[Chris’s] bedroom has a unique setup with an air conditioning unit perched on the wall next to the top of the blinds that cover his window. Normally, to open the blinds he had to tug on a cord and operating the AC meant fiddling with a remote control. Not anymore. Now [Chris] has an all-in-one Raspberry Pi-based solution to drive both.
The build uses a stepper motor salvaged from a printer to directly drive the blinds, with a familiar-looking Easy Driver connecting it to the Pi. The motor spins the blinds’ mechanism either open or closed, though at a modest pace that’s slow enough to provide the needed torque. [Chris] added an IR diode plugged into the Pi that imitates the air conditioning unit’s remote control, and simply pointed it directly at the unit’s receiver. An inexpensive WiFi dongle gets the Pi onto the network, allowing [Chris] to interact via a custom web interface. The interface itself not only provides a couple of clickable buttons, but a cleverly-designed status image indicating the position of the blinds.
Make sure you see the video below for a demonstration and for more details on the build. This is one of the better examples of home automation devices we’ve seen recently, especially considering it actually fits the “autonomous” implications discussed in our Ask Hackaday post from a few months back—although a relatively simple automation, [Chris’s] interface does allow for operating both the blinds and the AC on a preselected schedule.
What I want to know is, what printers have decent steppers in them like that. Anything I’ve torn down, at least inkjets just use brushed dc motors with quadrature encoder strips/discs.
And dotmatrix are like hens teeth these days. Kicked myself for throwing all my old ones out some years back.
Look for larger laser printers – the last few I have parted out use a stepper motor to feed the paper from the tray, especially printers with high capacity add-on paper trays.
Any scanner will have one small stepper motor, and any scanner with an automatic document feeder will have another, usually larger, one to drive the paper.
This is a nice project but for argument’s sake, is the project over-resourced? Would the use of a microcontroller (Arduino variant, PIC, et al) be a more cost effective and use the Raspi (a microcomputer) for higher order tasks?
If you’re not going into mass production it really doesn’t matter.

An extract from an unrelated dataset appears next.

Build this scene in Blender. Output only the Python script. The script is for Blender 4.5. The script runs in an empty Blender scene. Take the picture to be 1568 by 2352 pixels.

And the Arduino wifi shield is way more expensive than a usb wifi dongle.
An afternoon of messing around with getting low level networking and webserver code working is worth the the $15 you might be able to save from doing this with a less powerful board..
I agree, and if you want to forgo the ‘way too many buttons’ gui, this can be done with discrete components. shocker here, I know…
Nice project!
Whats that blue thing plugged in to your Launchpad’s usb port?
It’s just a blue USB cable from DealExtreme
I bet if he turned up the current on the stepper driver he could quadruple the speed.